6). I guess I gained a greater appreciation for the world and my place in it. I say this with caution because it sounds cliché, and I do honestly believe that you don’t have to go travel all the way to Asia to know that it exists. But some things just hit home more after living abroad. Like the fact that worldwide white people are not the majority. And that a large percentage of the world doesn’t use the Roman alphabet.

Maybe there’s more stuff, but I’ll call it quits at 6 things. Most likely none of these things will help me professionally. I like to think that it makes me a richer person personally. Although how it measures up against the unknown value of the mysterious road not taken is hard to say.

Useless Wikipedia Fact
In 1997 the United States Government declassified "Operation Northwoods" a Defense Department document drawn up in 1962. Among other things "Operation Northwoods" included a plan to manufacture a terrorist act in the United States, and then blame it on Castro as a pretext for war.

Link of the Day
As always I'm behind the times, but I've recently discoved youtube.com, and have been wasting a lot of time watching videos online.

I found this debate between Noam Chomsky and William F. Buckley (part 1 and part 2) interesting for a number of reasons. Its a much younger Chomsky than most of us are used to seeing. Its from the days before he was blacklisted from network TV. And it shows a television debate without yelling or name calling. How times have changed.

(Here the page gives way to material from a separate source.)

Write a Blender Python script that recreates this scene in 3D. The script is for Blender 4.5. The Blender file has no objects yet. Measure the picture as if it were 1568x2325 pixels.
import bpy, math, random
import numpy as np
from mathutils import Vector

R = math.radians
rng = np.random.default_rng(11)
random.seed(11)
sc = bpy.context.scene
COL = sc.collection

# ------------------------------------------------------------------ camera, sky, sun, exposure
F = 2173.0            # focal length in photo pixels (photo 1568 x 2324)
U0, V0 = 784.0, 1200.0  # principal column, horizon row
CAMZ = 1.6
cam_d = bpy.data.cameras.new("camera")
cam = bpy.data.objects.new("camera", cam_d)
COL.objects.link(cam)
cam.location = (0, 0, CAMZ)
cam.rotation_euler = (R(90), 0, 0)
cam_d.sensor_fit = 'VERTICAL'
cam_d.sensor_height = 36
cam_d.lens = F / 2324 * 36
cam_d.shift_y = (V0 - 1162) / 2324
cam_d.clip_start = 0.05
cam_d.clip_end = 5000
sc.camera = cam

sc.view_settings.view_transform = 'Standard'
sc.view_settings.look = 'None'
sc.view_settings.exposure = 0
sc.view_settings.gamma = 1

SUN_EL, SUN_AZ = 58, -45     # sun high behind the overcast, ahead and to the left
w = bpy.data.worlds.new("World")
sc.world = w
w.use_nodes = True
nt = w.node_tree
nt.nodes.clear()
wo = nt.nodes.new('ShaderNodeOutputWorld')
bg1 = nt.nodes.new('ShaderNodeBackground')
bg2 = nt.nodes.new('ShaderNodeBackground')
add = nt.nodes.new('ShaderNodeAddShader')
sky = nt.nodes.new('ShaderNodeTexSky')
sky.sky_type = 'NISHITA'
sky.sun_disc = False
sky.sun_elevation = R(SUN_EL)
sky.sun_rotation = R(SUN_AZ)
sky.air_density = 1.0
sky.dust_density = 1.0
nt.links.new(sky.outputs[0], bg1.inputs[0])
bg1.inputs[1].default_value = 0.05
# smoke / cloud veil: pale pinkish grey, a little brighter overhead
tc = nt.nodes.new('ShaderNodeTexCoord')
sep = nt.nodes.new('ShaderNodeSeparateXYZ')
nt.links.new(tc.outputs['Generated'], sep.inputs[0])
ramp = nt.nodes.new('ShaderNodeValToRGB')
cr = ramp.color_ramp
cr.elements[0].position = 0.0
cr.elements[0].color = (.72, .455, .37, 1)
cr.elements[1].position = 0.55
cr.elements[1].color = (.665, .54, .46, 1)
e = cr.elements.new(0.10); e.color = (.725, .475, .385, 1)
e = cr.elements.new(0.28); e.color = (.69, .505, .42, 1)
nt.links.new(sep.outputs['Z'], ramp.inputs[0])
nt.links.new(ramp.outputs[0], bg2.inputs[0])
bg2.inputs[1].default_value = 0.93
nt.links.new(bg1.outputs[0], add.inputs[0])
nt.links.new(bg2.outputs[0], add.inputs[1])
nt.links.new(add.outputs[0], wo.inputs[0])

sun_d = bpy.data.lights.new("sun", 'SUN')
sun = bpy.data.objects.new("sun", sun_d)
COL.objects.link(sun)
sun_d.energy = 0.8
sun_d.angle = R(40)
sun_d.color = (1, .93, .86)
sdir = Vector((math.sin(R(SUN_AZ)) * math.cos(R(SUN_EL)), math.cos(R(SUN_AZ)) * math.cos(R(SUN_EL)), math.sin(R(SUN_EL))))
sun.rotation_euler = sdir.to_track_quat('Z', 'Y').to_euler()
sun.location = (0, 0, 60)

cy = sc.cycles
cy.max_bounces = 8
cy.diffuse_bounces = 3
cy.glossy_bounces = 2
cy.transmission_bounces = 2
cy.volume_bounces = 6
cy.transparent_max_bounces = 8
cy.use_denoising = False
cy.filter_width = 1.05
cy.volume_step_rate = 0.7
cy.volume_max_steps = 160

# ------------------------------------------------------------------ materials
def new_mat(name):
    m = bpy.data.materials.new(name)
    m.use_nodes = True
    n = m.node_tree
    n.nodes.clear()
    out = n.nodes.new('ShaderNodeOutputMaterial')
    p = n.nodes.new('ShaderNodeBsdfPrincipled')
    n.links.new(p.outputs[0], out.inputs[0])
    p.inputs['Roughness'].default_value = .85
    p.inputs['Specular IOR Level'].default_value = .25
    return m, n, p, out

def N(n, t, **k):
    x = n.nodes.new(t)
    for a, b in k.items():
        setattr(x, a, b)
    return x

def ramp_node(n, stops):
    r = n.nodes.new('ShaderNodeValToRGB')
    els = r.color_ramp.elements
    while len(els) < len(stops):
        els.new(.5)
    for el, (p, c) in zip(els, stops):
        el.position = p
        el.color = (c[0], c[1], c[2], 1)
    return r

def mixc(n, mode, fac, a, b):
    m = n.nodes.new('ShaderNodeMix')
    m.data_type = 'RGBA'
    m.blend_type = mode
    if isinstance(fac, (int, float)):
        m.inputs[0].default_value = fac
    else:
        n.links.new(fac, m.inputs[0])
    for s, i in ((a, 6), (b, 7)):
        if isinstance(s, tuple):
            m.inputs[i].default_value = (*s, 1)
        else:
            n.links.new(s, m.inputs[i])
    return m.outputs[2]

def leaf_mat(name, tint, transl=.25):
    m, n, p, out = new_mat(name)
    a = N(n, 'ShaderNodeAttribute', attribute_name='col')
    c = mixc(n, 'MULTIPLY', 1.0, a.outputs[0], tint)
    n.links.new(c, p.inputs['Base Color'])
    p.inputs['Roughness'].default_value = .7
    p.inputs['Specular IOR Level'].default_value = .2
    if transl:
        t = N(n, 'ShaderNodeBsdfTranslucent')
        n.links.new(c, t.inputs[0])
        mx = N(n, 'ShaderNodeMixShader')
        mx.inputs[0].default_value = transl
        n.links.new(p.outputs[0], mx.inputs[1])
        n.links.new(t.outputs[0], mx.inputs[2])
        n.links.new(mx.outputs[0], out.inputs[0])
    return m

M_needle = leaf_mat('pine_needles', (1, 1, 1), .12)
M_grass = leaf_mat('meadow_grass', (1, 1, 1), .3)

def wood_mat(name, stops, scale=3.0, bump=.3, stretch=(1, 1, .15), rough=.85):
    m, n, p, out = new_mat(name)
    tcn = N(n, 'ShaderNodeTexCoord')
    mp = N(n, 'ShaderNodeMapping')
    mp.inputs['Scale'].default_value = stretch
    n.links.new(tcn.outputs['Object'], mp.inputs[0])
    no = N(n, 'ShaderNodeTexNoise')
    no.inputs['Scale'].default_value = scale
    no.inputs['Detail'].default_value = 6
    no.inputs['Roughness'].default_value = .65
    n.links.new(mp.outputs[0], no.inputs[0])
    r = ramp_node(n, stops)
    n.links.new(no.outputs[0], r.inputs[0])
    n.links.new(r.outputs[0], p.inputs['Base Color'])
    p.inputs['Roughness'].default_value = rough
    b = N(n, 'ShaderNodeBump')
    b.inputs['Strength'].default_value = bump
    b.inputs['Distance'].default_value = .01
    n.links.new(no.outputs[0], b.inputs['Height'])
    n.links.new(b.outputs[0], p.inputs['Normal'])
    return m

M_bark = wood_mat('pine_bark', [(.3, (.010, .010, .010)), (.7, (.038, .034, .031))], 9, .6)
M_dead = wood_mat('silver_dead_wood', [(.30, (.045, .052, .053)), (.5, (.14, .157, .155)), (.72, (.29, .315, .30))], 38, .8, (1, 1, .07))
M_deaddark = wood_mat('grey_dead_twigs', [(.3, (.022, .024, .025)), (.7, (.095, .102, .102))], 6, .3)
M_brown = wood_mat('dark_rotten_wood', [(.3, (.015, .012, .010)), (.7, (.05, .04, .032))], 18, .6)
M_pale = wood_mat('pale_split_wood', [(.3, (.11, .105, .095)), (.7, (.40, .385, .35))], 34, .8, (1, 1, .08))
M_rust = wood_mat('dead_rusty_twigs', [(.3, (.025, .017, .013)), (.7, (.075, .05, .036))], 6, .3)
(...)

Although Buckley and Chomsky spend most of their time talking at cross purposes, there is a number of good points in here. Buckley tries to convice Chomsky that intervention in Vietnam isn't imperialism because we are doing it for the good of the Vietnamese people. Chomsky counters that all imperialists throughout history always argued they were invading for the good of the native peoples. Sad how much of this is still applicable.

This video of Ali G interviewing Chomsky is notable just for the two of them together even if its not Ali G's best piece. I do like the bit at the end though when Ali G wants to invent his own language, and Chomsky tries to convince him it'd be a waste of time.

Lastly this recent BBC interview shows Chomsky at his usual brilliance.